:: GIVEN INFORMATION ::

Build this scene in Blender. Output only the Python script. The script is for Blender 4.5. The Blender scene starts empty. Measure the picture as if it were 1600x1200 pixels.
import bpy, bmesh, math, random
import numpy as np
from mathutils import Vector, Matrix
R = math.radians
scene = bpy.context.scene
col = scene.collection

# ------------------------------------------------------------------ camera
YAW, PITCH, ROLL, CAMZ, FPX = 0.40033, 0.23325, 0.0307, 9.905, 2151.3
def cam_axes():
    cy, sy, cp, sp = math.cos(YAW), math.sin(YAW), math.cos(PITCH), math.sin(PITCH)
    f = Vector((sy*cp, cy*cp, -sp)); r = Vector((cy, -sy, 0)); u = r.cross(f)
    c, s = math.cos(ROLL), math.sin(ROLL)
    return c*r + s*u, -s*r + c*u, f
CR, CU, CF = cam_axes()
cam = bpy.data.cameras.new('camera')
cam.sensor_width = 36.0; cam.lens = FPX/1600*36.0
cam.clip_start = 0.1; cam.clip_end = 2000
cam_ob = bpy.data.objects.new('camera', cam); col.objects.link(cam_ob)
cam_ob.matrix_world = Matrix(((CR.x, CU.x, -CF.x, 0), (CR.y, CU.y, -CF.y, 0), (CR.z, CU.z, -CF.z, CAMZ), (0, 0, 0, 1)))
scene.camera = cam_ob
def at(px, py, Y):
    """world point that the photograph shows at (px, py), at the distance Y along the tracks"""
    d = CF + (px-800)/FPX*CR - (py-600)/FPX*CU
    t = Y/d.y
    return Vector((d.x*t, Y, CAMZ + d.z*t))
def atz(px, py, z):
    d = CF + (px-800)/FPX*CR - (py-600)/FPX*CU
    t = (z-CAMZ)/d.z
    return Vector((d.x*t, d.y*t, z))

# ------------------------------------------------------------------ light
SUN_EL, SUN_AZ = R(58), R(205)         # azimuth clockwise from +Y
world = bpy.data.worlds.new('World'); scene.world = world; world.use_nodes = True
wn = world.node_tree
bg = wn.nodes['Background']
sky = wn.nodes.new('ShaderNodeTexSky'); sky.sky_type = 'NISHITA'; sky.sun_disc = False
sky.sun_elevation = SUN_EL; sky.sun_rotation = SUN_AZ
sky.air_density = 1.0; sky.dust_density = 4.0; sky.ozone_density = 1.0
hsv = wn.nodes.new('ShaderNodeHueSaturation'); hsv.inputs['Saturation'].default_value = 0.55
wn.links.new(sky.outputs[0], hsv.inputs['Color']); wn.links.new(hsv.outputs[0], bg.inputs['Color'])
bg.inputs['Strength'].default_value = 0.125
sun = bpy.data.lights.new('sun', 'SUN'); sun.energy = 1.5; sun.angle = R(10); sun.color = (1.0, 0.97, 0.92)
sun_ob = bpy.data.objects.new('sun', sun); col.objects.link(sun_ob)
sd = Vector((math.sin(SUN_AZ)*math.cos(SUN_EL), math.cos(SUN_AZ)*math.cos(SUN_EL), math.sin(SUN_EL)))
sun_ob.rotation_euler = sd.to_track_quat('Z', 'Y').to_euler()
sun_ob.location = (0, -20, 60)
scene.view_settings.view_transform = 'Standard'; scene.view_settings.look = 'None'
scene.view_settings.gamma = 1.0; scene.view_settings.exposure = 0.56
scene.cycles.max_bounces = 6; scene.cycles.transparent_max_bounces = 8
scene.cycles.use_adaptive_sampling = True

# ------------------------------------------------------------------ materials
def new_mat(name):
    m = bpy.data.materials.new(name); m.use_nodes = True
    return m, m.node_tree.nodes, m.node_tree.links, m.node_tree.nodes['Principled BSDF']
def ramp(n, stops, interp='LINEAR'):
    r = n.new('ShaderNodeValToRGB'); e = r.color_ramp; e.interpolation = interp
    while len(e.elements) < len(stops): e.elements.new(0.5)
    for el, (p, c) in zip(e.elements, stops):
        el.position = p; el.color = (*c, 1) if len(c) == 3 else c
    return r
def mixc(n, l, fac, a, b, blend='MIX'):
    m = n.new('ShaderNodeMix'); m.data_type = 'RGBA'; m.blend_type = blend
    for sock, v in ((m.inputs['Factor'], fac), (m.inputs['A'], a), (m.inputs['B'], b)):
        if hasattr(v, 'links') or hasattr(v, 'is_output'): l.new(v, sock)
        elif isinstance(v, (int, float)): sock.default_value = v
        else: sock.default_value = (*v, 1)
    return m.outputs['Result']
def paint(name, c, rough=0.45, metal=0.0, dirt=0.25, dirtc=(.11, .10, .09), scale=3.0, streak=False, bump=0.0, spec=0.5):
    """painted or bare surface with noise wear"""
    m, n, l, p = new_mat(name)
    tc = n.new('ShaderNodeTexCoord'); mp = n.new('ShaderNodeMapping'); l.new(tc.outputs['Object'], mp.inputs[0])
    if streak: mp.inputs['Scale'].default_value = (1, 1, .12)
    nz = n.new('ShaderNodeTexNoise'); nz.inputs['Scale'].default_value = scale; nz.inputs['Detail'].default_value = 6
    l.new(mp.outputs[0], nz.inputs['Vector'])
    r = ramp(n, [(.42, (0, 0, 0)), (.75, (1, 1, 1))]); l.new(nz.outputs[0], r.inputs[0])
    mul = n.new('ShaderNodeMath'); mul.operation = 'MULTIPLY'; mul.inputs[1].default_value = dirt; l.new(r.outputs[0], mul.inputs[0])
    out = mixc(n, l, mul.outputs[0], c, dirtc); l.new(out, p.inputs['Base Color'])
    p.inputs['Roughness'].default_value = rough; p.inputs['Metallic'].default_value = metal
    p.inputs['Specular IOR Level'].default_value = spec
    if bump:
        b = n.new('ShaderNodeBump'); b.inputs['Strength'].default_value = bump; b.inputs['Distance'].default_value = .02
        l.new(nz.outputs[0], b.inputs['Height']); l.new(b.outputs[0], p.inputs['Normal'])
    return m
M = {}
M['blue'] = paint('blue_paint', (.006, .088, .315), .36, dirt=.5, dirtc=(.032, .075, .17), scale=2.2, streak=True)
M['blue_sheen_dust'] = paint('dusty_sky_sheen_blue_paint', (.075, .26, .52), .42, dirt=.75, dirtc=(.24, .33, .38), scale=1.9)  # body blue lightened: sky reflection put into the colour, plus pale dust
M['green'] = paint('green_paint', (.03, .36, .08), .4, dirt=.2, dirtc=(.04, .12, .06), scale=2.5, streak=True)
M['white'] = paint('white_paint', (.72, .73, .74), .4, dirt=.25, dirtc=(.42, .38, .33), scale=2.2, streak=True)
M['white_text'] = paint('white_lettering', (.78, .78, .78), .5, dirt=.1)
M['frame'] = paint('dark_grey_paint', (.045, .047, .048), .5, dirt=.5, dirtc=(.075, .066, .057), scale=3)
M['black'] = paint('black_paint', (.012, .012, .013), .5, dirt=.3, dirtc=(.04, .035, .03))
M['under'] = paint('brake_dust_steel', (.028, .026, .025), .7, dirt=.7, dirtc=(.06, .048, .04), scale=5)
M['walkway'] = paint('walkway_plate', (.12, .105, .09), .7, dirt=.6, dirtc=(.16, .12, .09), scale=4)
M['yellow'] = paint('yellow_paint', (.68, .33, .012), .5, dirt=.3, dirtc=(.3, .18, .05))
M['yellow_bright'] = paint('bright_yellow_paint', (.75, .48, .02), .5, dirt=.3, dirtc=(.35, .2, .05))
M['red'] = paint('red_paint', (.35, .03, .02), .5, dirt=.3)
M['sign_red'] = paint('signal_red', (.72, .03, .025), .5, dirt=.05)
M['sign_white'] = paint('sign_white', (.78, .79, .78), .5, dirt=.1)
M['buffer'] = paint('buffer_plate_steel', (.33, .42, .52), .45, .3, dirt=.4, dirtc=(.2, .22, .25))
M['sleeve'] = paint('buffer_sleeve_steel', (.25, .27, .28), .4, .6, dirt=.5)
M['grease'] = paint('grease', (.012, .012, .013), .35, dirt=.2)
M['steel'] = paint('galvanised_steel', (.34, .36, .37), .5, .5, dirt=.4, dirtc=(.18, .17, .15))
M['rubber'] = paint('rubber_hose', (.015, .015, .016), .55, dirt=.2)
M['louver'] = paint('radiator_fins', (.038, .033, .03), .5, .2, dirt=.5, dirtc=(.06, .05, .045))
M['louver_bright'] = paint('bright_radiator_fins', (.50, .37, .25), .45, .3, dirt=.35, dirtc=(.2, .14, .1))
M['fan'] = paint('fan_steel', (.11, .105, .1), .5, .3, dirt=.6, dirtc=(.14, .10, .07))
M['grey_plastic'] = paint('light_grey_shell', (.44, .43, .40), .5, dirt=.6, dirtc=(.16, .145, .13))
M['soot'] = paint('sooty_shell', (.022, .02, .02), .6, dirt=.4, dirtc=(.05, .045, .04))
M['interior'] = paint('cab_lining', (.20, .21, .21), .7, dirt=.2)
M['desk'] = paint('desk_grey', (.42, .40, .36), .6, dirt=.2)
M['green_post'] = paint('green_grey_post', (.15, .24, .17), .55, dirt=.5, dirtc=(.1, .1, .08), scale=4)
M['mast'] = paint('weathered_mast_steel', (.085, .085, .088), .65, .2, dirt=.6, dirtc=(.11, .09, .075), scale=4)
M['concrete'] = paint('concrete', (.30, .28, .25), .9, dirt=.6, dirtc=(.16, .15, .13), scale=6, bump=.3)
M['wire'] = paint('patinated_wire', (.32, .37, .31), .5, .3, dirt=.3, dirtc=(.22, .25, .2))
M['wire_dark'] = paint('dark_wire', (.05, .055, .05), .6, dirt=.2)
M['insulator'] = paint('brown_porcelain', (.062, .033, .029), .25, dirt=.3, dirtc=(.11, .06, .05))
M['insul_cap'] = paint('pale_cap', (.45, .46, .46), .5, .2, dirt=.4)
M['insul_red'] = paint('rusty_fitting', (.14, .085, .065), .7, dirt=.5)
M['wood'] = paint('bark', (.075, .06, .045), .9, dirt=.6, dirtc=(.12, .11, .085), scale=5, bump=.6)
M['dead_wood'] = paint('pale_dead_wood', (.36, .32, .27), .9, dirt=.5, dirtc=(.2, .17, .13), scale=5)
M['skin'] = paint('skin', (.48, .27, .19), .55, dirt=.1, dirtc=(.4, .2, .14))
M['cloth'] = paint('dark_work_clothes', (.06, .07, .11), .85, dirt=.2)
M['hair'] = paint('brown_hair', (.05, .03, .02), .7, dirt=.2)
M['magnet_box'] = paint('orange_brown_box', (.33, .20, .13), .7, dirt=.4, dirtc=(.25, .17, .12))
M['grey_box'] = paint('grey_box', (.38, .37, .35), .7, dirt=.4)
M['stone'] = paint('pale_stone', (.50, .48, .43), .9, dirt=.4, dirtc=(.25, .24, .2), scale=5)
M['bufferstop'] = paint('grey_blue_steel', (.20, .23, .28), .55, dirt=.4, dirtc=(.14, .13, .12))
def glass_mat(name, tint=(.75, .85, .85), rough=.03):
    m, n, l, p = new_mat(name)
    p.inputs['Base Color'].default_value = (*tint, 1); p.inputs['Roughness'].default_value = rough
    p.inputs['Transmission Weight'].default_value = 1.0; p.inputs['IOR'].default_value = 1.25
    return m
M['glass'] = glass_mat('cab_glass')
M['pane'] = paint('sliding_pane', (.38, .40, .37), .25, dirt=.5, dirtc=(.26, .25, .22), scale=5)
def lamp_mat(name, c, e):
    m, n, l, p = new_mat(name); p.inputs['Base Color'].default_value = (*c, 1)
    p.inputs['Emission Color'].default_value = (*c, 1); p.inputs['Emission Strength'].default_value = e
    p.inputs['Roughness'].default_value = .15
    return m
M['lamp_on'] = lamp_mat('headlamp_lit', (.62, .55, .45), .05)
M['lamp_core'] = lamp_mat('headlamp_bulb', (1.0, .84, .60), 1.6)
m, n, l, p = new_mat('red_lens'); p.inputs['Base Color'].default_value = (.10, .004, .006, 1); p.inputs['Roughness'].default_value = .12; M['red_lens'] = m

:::

## WHAT IS EXPECTED
Everything from the first line above up to and including the line that contains "col = scene.collection" should be printed exactly; please print only that.

## THE OUTPUT
Build this scene in Blender. Output only the Python script. The script is for Blender 4.5. The Blender scene starts empty. Measure the picture as if it were 1600x1200 pixels.
import bpy, bmesh, math, random
import numpy as np
from mathutils import Vector, Matrix
R = math.radians
scene = bpy.context.scene
col = scene.collection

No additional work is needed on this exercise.